_Goal_
Only the lines from the first one through the line with "lth=0.75, white=0.7, bdist=0.06)" should be printed, exactly as they appear.

────

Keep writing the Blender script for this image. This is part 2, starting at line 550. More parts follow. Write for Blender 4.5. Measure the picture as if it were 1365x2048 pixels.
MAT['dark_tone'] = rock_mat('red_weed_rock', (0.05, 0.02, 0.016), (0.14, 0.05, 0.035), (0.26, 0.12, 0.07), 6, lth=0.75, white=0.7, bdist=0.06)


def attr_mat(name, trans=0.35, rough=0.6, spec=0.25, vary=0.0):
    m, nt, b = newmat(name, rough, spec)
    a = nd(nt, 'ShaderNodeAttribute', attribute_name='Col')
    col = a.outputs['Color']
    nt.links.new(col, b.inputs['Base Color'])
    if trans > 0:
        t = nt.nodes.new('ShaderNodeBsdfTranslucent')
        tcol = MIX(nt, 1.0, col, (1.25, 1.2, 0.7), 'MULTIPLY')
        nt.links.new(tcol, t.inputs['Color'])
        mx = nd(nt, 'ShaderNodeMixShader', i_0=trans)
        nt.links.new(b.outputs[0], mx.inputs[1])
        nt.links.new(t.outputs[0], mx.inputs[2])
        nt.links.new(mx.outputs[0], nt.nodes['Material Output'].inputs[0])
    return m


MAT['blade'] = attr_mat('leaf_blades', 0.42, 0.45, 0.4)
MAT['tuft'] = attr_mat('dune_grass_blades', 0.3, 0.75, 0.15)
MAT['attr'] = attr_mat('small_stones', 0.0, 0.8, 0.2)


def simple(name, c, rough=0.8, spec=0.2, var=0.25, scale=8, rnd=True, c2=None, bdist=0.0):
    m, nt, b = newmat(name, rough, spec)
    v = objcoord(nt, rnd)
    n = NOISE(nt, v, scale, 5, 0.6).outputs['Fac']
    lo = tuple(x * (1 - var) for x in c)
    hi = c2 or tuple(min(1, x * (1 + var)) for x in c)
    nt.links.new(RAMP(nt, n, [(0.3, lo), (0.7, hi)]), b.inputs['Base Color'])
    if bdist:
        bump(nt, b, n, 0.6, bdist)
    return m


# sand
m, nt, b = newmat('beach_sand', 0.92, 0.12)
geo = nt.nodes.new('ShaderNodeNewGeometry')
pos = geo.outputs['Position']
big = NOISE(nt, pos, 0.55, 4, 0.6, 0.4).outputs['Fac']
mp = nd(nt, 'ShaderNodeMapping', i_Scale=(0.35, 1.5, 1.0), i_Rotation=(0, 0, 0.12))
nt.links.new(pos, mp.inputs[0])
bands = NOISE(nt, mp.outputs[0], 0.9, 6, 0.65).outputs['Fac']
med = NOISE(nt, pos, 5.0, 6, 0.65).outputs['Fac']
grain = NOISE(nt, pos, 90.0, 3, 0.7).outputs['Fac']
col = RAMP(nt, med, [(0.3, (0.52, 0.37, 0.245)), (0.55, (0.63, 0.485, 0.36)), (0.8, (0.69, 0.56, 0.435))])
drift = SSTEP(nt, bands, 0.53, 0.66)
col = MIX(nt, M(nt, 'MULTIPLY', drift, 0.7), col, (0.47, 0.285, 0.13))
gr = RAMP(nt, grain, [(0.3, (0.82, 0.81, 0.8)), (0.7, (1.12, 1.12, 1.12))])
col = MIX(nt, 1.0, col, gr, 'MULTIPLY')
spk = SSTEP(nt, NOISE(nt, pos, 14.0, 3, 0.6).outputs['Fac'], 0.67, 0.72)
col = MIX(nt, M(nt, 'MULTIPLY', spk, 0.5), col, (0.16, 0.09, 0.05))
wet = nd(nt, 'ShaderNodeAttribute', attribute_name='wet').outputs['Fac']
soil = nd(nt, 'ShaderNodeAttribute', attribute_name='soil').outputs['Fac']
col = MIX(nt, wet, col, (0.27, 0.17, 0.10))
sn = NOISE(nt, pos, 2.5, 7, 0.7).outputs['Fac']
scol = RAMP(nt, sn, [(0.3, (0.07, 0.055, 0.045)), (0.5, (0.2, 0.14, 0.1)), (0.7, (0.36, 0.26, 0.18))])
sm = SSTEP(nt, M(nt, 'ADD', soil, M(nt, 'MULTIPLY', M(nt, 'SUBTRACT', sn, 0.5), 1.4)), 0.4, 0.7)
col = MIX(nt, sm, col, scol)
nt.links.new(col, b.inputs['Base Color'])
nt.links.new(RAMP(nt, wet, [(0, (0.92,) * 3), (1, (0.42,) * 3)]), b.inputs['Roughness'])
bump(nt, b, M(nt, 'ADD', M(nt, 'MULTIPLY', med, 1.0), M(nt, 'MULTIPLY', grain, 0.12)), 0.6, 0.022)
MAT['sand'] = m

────

_Reply to the task_
Keep writing the Blender script for this image. This is part 2, starting at line 550. More parts follow. Write for Blender 4.5. Measure the picture as if it were 1365x2048 pixels.
MAT['dark_tone'] = rock_mat('red_weed_rock', (0.05, 0.02, 0.016), (0.14, 0.05, 0.035), (0.26, 0.12, 0.07), 6, lth=0.75, white=0.7, bdist=0.06)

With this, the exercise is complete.